Similarly, if nominal wages fall due to a lack of bargaining power, competition sees to it the excess profits of businesses are competed away. Prices fall with nominal wages. Real wages, in this case also, are unaffected.

No, the only way to get real wage increases is by increasing productivity.

Incidentally, during the Great Depression, while nominal wages fell, prices fell faster than wages, which meant that real wages were actually rising.

So much for businesses taking advantage of unemployed workers. (I think I just killed Marxism).

Luis Enrique

you sometimes ask what centrism is for, I think reading "saving capitalism from the capitalists" (pretty much the first economics book I ever read, on your recommendation, back in what 2003 or something) and building a policy platform partially based on that wouldn't be a bad answer.

Ralph Musgrave

"High rents and mortgages force people to work long hours...". The decline in interest over the last 30 years or so has mean that mortgage payments as a percent of income has remained unchanged, far as I can see.

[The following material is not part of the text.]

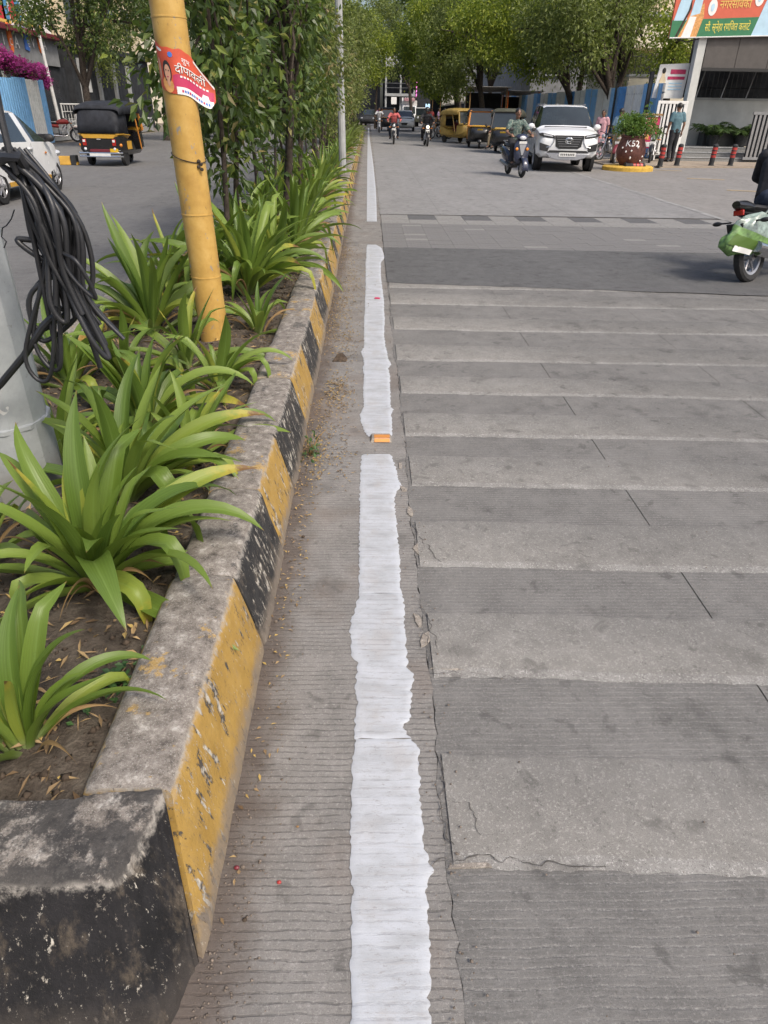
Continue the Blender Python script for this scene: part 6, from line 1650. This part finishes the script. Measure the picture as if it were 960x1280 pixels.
# ================================================================== AUTO RICKSHAW (front towards +Y)
def auto_rickshaw(label, loc, rz, low='black_paint', canvas='canvas', band='yellow_paint', front='black_paint', frame='orange_paint', group='auto rickshaws', plate='plate_yellow'):
    t = thing('auto_rickshaw', label, 'auto rickshaw', loc, rz, group)
    # rear tub with rounded corners
    def tub(y, w, z0, z1): return [(-w * .82, y, z0), (w * .82, y, z0), (w, y, z0 + .12), (w, y, z1), (-w, y, z1), (-w, y, z0 + .12)]
    b = MB(); b.loft([tub(-1.20, .52, .34, .78), tub(-1.15, .60, .32, .80), tub(-.9, .63, .30, .80), tub(-.2, .63, .28, .62), tub(.0, .62, .28, .40), tub(.75, .56, .28, .40)]); b.build('body', low, t, True, 30)
    b = MB(); b.loft([tub(-1.215, .525, .74, .84), tub(-1.165, .612, .74, .84), tub(-.9, .642, .74, .84), tub(-.35, .642, .70, .80)]); b.build('yellow_band', band, t, True, 30)
    # canvas hood: roof, slanted back, rear quarters
    def arch(y, w, z0, z1, n=13):
        q = []
        for k in range(n):
            a = PI * k / (n - 1); c, s = math.cos(a), math.sin(a)
            q.append((w * math.copysign(abs(c) ** .42, c), y, z0 + (z1 - z0) * s ** .42))
        return q
    rows = [arch(-1.19, .50, .84, .86), arch(-1.16, .585, .84, 1.12), arch(-1.09, .60, .84, 1.42), arch(-1.0, .615, .84, 1.53), arch(-.8, .625, .84, 1.60), arch(-.50, .63, .84, 1.64)]
    b = MB(); b.loft(rows, cap=False, closed=False); o = b.build('canvas_hood', canvas, t, True, 50); o.modifiers.new('s', 'SOLIDIFY').thickness = .015
    b = MB(); b.loft([arch(-1.1, .66, 1.33, 1.47), arch(-.98, .665, 1.34, 1.58), arch(-.5, .67, 1.36, 1.66), arch(.1, .67, 1.37, 1.68), arch(.62, .64, 1.37, 1.64), arch(.74, .60, 1.38, 1.56)], cap=False, closed=False); o = b.build('roof_cover', canvas, t, True, 50); o.modifiers.new('s', 'SOLIDIFY').thickness = .02
    b = MB(); b.grid(lambda u, v: (-.31 + .62 * u + 0, -1.172 + .075 * v ** 1.6 - .012, .99 + .28 * v), 8, 4); o = b.build('rear_window', 'glass_pale', t, True); o.modifiers.new('s', 'SOLIDIFY').thickness = .006
    b = MB(); b.box((0, -1.06, .9), (1.0, .03, .5)); b.build('seat_back', 'black_plastic', t, bevel=.03)
    b = MB(); b.box((0, -.72, .55), (1.12, .5, .16)); b.build('passenger_seat', 'maroon', t, bevel=.04)
    b = MB(); b.box((0, -.05, .62), (.62, .34, .12)); b.box((0, -.24, .85), (.6, .06, .4)); b.build('driver_seat', 'maroon', t, bevel=.03)
    # front cowl, screen
    def cw(y, w, z0, z1): return [(-w * .7, y, z0), (w * .7, y, z0), (w, y, z0 + .14), (w * .96, y, z1), (w * .6, y, z1 + .05), (-w * .6, y, z1 + .05), (-w * .96, y, z1), (-w, y, z0 + .14)]
    b = MB(); b.loft([cw(.62, .60, .30, .86), cw(.85, .585, .32, .88), cw(1.02, .52, .36, .86), cw(1.16, .40, .42, .78), cw(1.23, .26, .48, .66)]); b.build('front_cowl', front, t, True, 30)
    fp = [(-.58, .93), (.58, .93), (.52, 1.56), (-.52, 1.56)]
    b = MB(); sl = lambda z: .90 - (z - .9) * .33
    for a, c in zip(fp, fp[1:] + fp[:1]): b.tube([(a[0], sl(a[1]), a[1]), (c[0], sl(c[1]), c[1])], .045, 8)
    b.build('screen_frame', frame, t)
    b = MB(); b.add([(x, sl(z) - .01, z) for x, z in fp] + [(x, sl(z) - .02, z) for x, z in fp], [(0, 1, 2, 3), (7, 6, 5, 4)]); b.build('windscreen', 'glass', t, False)
    b = MB(); b.loft([cw(1.03, .50, .80, .86), cw(.9, .60, .84, .93), cw(.80, .59, .86, .95)]); b.build('screen_sill', band, t, True, 30)
    for s in (-1, 1):
        b = MB(); b.ell((s * .34, 1.10, .70), (.085, .05, .085), 14, 8); b.build('headlight', 'lamp_glass', t)
        b = MB(); b.ell((s * .36, 1.09, .52), (.05, .04, .05), 12, 6); b.build('front_lamp', 'lamp_glass', t)
        b = MB(); b.tube([(s * .60, .55, .4), (s * .63, .2, 1.38)], .022, 8); b.build('door_post', frame if s > 0 else 'black_paint', t)
        b = MB(); b.tube([(s * .58, .88, 1.0), (s * .74, .92, 1.05)], .009, 6); b.ell((s * .78, .92, 1.06), (.05, .02, .07), 10, 6); b.build('mirror', 'black_plastic', t)
        b = MB(); b.box((s * .44, -1.20, .63), (.11, .05, .17)); b.build('tail_light', 'lamp_red', t, bevel=.012)
        b = MB(); b.box((s * .44, -1.23, .67), (.07, .01, .06)); b.build('tail_lens', 'plate_white', t, bevel=.003)
        b = MB(); b.ell((s * .44, -1.215, .46), (.045, .025, .045), 10, 6); b.build('reversing_lamp', 'lamp_glass', t)
        w = MB(); w.lathe((0, 0, 0), [(.10, -.05), (.19, -.055), (.205, 0), (.19, .055), (.10, .05)], 20, 'x'); w.lathe((0, 0, 0), [(0, s * .045), (.10, s * .05)], 14, 'x'); wo = w.build('wheel', 'rubber', t); wo.location = (s * .52, -.72, .205)
        b = MB(); b.box((s * .648, -.55, .55), (.012, .35, .22)); b.build('fender_panel', band, t, bevel=.005)
        b = MB(); b.ell((s * .60, -1.12, .56), (.05, .05, .05), 10, 6); b.build('indicator', 'lamp_amber', t)
    w = MB(); w.lathe((0, 0, 0), [(.10, -.05), (.19, -.055), (.205, 0), (.19, .055), (.10, .05)], 20, 'x'); wo = w.build('wheel', 'rubber', t); wo.location = (0, 1.0, .205)
    b = MB(); b.grid(lambda u, v: ((v - .5) * .2, 1.0 + .25 * math.cos(R(10) + u * R(150)), .205 + .25 * math.sin(R(10) + u * R(150)) + .03 * (1 - (2 * v - 1) ** 2)), 14, 4); o = b.build('front_mudguard', front, t); o.modifiers.new('s', 'SOLIDIFY').thickness = .012
    b = MB(); b.tube([(-.64, -1.18, .36), (-.58, -1.27, .36), (.58, -1.27, .36), (.64, -1.18, .36)], .025, 8); b.tube([(-.64, -1.18, .27), (-.58, -1.27, .27), (.58, -1.27, .27), (.64, -1.18, .27)], .022, 8); b.build('rear_bumper', 'chrome', t)
    b = MB(); b.box((0, -1.285, .315), (.62, .012, .07)); b.build('bumper_plate', 'plate_white', t, False)
    b = MB(); b.box((0, -1.21, .42), (.62, .03, .07)); b.build('maroon_panel', 'maroon', t, bevel=.008)
    b = MB(); b.box((.42, -1.225, .42), (.24, .012, .11)); b.build('number_plate', plate, t, False)
    b = MB(); b.box((0, 1.19, .80), (.26, .012, .08), (-.5, 0, 0)); b.build('front_plate', plate, t, False)
    b = MB(); b.tube([(-.26, .72, .98), (0, .78, 1.0), (.26, .72, .98)], .015, 6); b.build('handlebar', 'black_plastic', t)
    for k in range(4): b = MB(); b.box((-.045 + k * .03, -1.215, .715), (.02, .004, .02)); b.build('badge_letter', 'plate_white', t, False)
    return t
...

«reading "saving capitalism from the capitalists" [ ... ] and building a policy platform partially based on that wouldn't be a bad answer.»

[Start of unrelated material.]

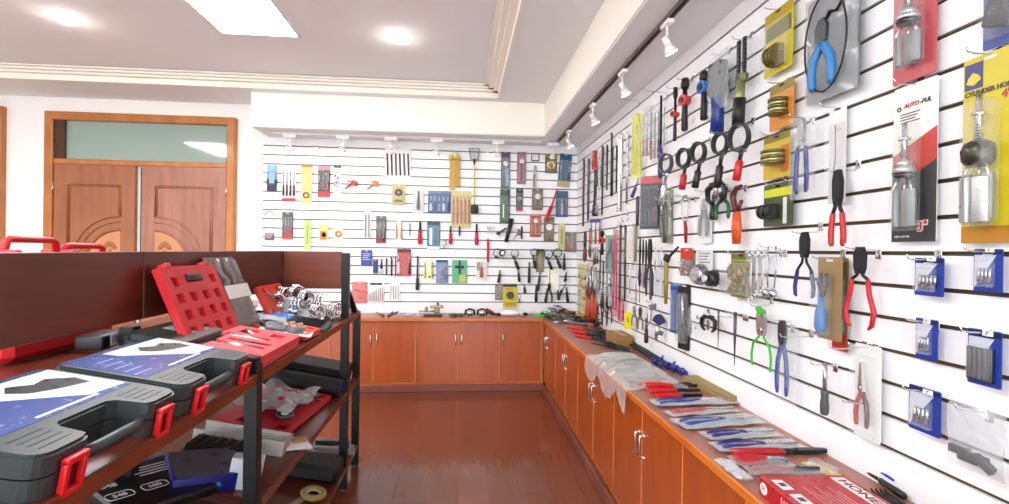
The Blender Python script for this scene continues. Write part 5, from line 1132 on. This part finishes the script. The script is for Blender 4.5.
for x0, y, zt in ((FX-.045, 1.755, 1.10), (FX-.045, 3.10, 1.44), (FX-.045, 3.44, 1.03), (FX-.045, .42, 1.10), (XB2, 1.755, 1.10), (XB2, 3.10, 1.1), (XB2, .42, 1.10), (XB2, 3.44, 1.03), (BX-.05, 1.755, 1.2), (BX-.05, 3.08, 1.2)):
    p = rb(MB(), x0, x0+.045, y-.022, y+.022, .012, zt, PM, .003).build('post', rack)
    MB().cyl(Vector((x0+.022, y, 0))-RO, Vector((x0+.022, y, .014))-RO, .018, H('8a8c90')).build('foot', p)
    if zt > 1.4: MB().cyl(Vector((x0+.046, y, 1.33))-RO, Vector((x0+.042, y, 1.33))-RO, .006, H('f0f0f0')).build('bolt', p)
EDG = wood('shelf_edging', '6a2e18', '7c3c20', .35, (1, 1, 1))
for nm, z in (('top', SH1), ('middle', SH2), ('bottom', SH3)):
    for y0, y1 in ((.4, 1.73), (1.78, 3.076), (3.124, 3.46)):
        s = MB().box((-.2-.0015, (y0+y1)/2, -.02), (.397, y1-y0, .04), M_RACKW, bev=.002, seg=1).build('shelf', rack)
        s.matrix_basis = Matrix.Translation(Vector((FX, 0, z))-RO) @ RT.to_4x4() @ Matrix.Translation((0, -RO.y*0, 0))
        rb(MB(), XB2, BX-.008, y0, y1, z+.03, z+.07, M_RACKW, .003).build('rear_shelf', rack)
        MB().box((-.0, (y0+y1)/2, -.02), (.004, y1-y0, .04), EDG).build('edge_band', s)
rb(MB(), BX-.018, BX, .4, 1.776, 1.222, 1.448, M_RACKW).build('back_board', rack)
rb(MB(), BX-.018, BX, 1.78, 3.12, 1.222, 1.448, M_RACKW).build('back_board', rack)
rb(MB(), BX+.002, FX-.047, 3.10, 3.118, 1.222, 1.448, wood('rack_end_wood', '6a2a14', '7e381c', .35, (.6, 3, 8), .1)).build('end_board', rack)
m = MB(); rb(m, BX-.03, BX-.02, .4, 3.1, 1.10, 1.13, PM); m.build('support_rail', rack)
MB().tube([Vector((FX-.022, 3.12, 1.22))-RO, Vector((FX-.022, 3.36, 1.06))-RO, Vector((FX-.022, 3.44, 1.03))-RO], .023, PM, 4).build('brace', rack)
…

As usual our blogger and this comment, and they author of that book, confuse very, very different things by handwaving terminology: what socialdemocrats want to save is not "capitalism from capitalists" but "the industrial mode of production while avoiding being wiped out by capitalists".
The valuable bit is the industrial mode of production; what socialdemocrats think is that political dominance by late-capitalism can be moderated but not avoided, so what matters is minimizing the tendency of the capitalist political system to asset strip or over-exploit the industrial mode of production.

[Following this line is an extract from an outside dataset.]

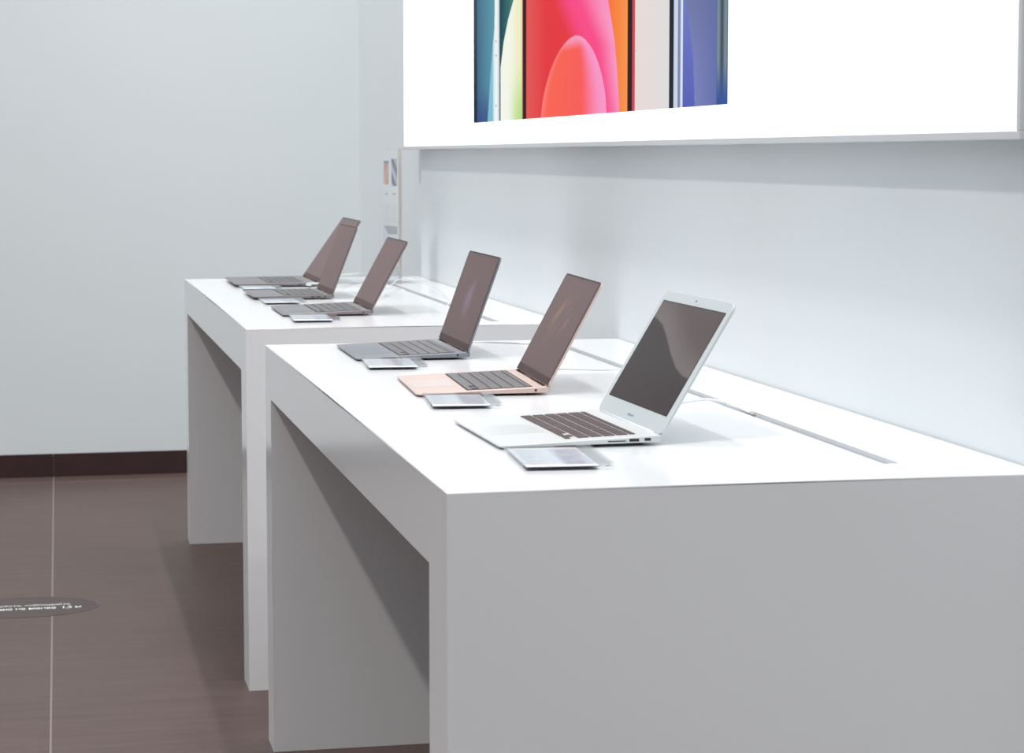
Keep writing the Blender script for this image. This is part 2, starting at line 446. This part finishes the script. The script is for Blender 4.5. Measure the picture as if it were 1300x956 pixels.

@TickyW there is zero irony in Keynes saving capitalism from
Itself in the 1930s - that was exactly Keynes’ intention.

Arthur Murray

The Tories have a problem. Up to the 12017 general electionLabour borrowing could always be criticised as being a Bad Thing because "there is no magic money tree".
And yet when the Tories needed £1 billion to give to the DUP to get their support for a minority government the magic money tree coughed up. Even the British public understood what was going on. So that approach to Labour borrowing is no longer possible; a new one is needed, something that economically-naive people can understand.
So the Tories settle on: "what about the interest that Labor would have to pay on their borrowing?" Although it's a rather more complicated concept than a "magic money tree" a lot of people understand that you have to pay interest on a loan. The good news for the Tories is that those same people do not understand Zero Lower Bound.